MÚSICA
Por Renan Simões / revisão Sabrina Souza
O topo dessa lista não poderia pertencer a outro artista. Marli foi o projeto musical brasileiro mais bizarro que tivemos notícia. Marli Souza Silva, cantora/letrista de Ipirá (BA), e Antonio Augusto Farias (o Witched), produtor de Feira de Santana (BA), se uniram nesse projeto único da música brasileira, com 9 álbuns lançados entre 2002 e 2013; Colostro (2005) é o quinto registro.
Sangue de galinha é uma mistura de terror e romantismo, e é colada com Orquídeas, que segue em tom sangrento, um total contraste com seu acompanhamento musical fofinho. Em Senhora de vermelho, temos a impressão de que vai surgir um ritmozinho dançante para amenizar o peso. Ledo engano. Continuamos com o clima pesado e introspectivo, e temática cada vez mais aterrorizante, abordando possessões e outras relações espirituais em meio a supostos cânticos gregorianos. A artista reforça: “Eu rezo toda noite por uma reserva no paraíso”.
Linha direta apresenta, enfim, os tão esperados beats que dão uma pulsão rítmica ao discurso musical e parecem amplificar cada vez mais nosso medo e apreensão diante do que ouvimos. Continuam aqui os cânticos litúrgicos, agora em um contexto politonal castrador. Bertulina é talvez o grande hit da artista, com melodias acessíveis e temáticas que podem dialogar com a vida de muitas pessoas. Após isso, nada melhor que a melodia pueril de Mamãe Satanás, que apresenta uma reflexão muito relevante sobre pessoas que valorizam suas famílias mas matam outras pessoas direta ou indiretamente.
O respiro ambiente de Elefante já inicia com uma frase emblemática (“O túnel do amor virou um esgoto depois que o elefante me meteu a tromba”), e trata sobre morrer aos pés de um elefante (será?). Eu acho que não tenho palavras para descrever Vulva laica, que talvez contenha a performance vocal mais estranha de Marli, principalmente no ápice “Seu amor me enche de luz!”. Além disso, é uma de suas letras mais desconcertantes.

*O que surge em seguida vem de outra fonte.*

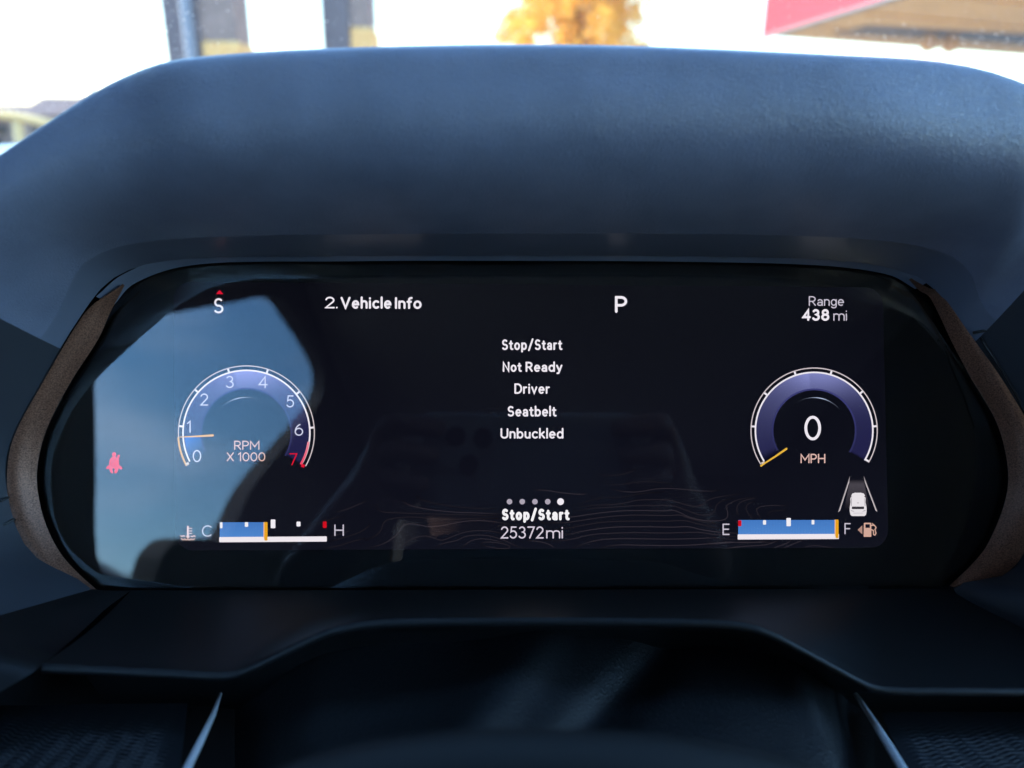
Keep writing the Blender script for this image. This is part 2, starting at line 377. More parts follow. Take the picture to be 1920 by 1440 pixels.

A segunda metade do álbum é tão boa quanto ou até melhor do que a primeira. Em Galáctica, temos de volta alguns beats e o fenomenal refrão “Estou voando no nada da escuridão / Sou um grão de poeira em suas mãos”. A curta Sou sua pálida amante vaporosa é o único momento desinteressante do registro, mas é seguida por cinco pedradas: o devastador solilóquio a capela de Amaldiçoada; a profaníssima Ganso preto; a cacofonia gritada de Misericórdia; e as feitas-para-as-pistas O amor está no ar e Amor de urubu (beijando uma velha feia, comendo uma nega fedida).